Dead Zone (1983) de David Cronenberg
Une autre alliance naturelle – et fantastique – entre SK et un cinéaste va naître la même année et ce grâce à David Cronenberg et son adaptation de Dead Zone. Après avoir fantasmer la télévision dans Videodrome, sorti plus tôt la même année mais dont la réception fut hostile, Cronenberg joue ici avec la thématiques du temps grâce à un savant mélange des genres : paranormal, thriller paranoïaque, science-fiction et romance. Cinéaste du corps et de ses (dé)formations, Cronenberg explore ici la mentalité du personnage principal (Christopher Walken, intense), capable de prédire le passé et l’avenir. Son pouvoir le mènera à prédire l’extinction de l’humanité par le déclenchement d’une Troisième Guerre mondiale par un potentiel Président des Etats-Unis. Au-delà du fantastique, le cinéaste s’approche également du mélodrame – le film raconte également une très belle histoire d’amour -, un genre qu’il placera au coeur de son film suivant, La Mouche.
https://www.youtube.com/watch?v=lmC5oPc7L3M
Les Evadés (1994) et La Ligne Verte (1999) de Frank Darabont
Mais qui est ce mystérieux réalisateur à qui l’on doit les adaptations cultes du roman court Rita Hayworth et la Rédemption de Shawshank et de La Ligne verte ? Parce que si nous nous souvenons de l’aventure contrastée d’Andy Dufresne dans la première et de John Coffey, le taulard-balourd spirituel, dans la seconde, difficile de retenir le nom de celui qui se cache derrière ses figures du cinéma des années 90′, à savoir Frank Darabont. Principaux faits d’armes d’un cinéaste à la carrière bien terne, Les Evadés et La Ligne Verte sont vites devenus des références dans le registre de l’adaptation filmique et consécutivement des véritables stars de la rediffusion à la télévision. Malgré leurs styles très académiques, un sens de l’émotion qui a séduit des générations et des générations de spectateurs, et même l’Académie des Oscars, les deux films ayant trusté chacun de leur côté les nominations : sept pour Les Evadés (aucune concrétisée) tandis que La Ligne verte a fait un sans faute (cinq nominations, cinq statuettes dont celle du meilleur film et du meilleur scénario adapté). Et dans tout ça, on a déjà oublié Frank Darabont, (jamais nommé aux Oscars) et son style finalement très épuré qui n’a pas fait l’unanimité lorsqu’il réalise The Mist en 2007, autre adaptation d’une oeuvre de SK – qui a récemment fait l’objet d’une nouvelle reconstitution sous forme de série télé – avant finalement de créer la série The Walking Dead avec Robert Kirkman. Frank Darabont, ou le réalisateur écrasé par la dimension culte de ses oeuvres…

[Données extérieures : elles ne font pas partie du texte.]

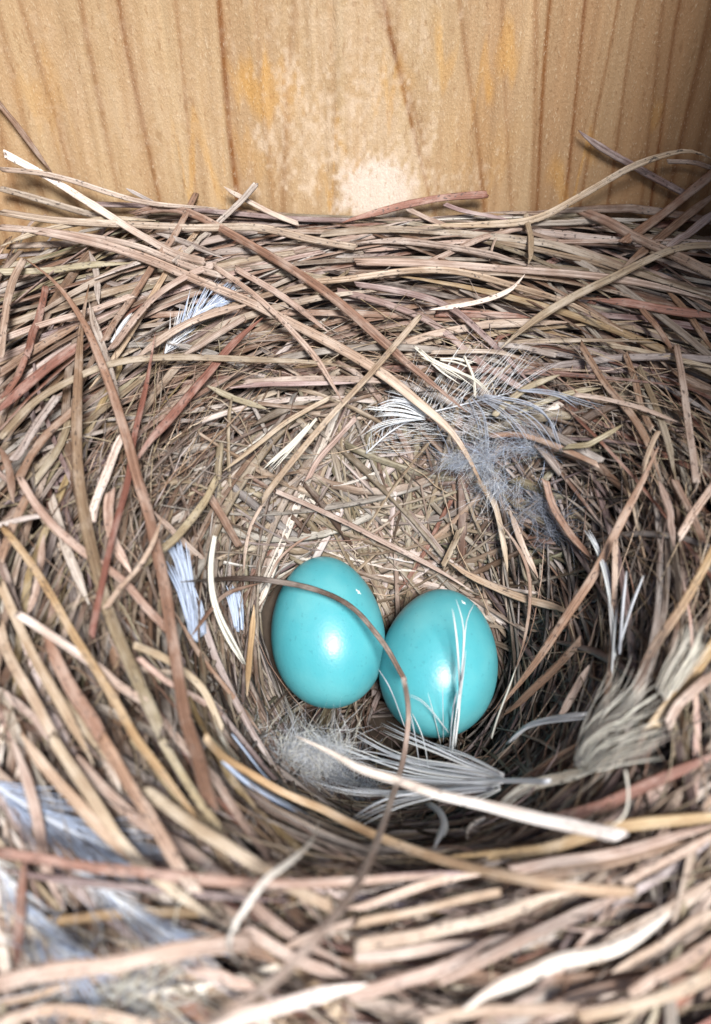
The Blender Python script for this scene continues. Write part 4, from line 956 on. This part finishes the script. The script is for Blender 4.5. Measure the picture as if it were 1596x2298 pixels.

Under the Dome (2013-2015) et 22/11/63 (2016)
Moins florissante qu’au cinéma, la carrière des oeuvres de Stephen King sur le petit écran réservent quelques arguments efficaces. Jusqu’à Under the Dome, diffusé en France sur la chaine M6, un panel plus ou moins oublié de téléfilms et de mini-séries en tous genres – on retiendra tout de même la toute première adaptation de Ça par Tommy Lee Williams de 1990 – et pour lesquels Stephen King a parfois donné de sa personne. La première série récurrente reste donc celle de Brian K. Vaughan : 39 épisodes, 3 saisons et finalement une annulation menée par CBS, diffuseur américain de la série. Quelque peu oubliée depuis qu’elle a acquis le statut, disons-le, de « série qui aide à faire passer le temps », elle aura été amorcée par quelques pionniers : Steven Spielberg à la production exécutive et Jack Bender (un ancien de Lost) à la réalisation de quelques épisodes. Doté d’un potentiel politique dès ses débuts – une communauté américaine retranchée sur elle-même, attisant barbarie et lutte pour la liberté – et d’un sens des références assez étoffé, Under the Dome s’enlise et devient rapidement dispensable.
Autre adaptation à la télévision, le (superbe) roman 22/11/63 qui retrace l’assassinat de JFK, à Dallas le fameux 22 novembre 1963. Le roman et la série offre une réécriture passionnante de cet événement tragique qui bouleversera considérablement la politique américaine au tournant de la Guerre Froide : un jeune professeur d’anglais se voit propulser dans les années 60′ dans le seul but d’empêcher la mort du Président. A travers ce voyage, des rencontres décisives et symboliques, puis un amour instantané pour une jeune bibliothécaire. Avec James Franco dans le rôle principal, la série produite par Hulu est certainement à ce jour l’une des adaptations télévisées les plus abouties de Stephen King. Si l’on regrette le style assez lisse de la mise en scène, il existe un sens du suspense et du cliffhanger qui tient en haleine et s’intègre pleinement dans l’actuel âge d’or des séries. Une reconstitution généreuse qui correspond parfaitement à la rhétorique descriptive de Stephen King dans le roman : c’est simple, les années 60 dans 22/11/63, c’est de l’incarnation la plus pure, la plus absolue, de la nostalgie.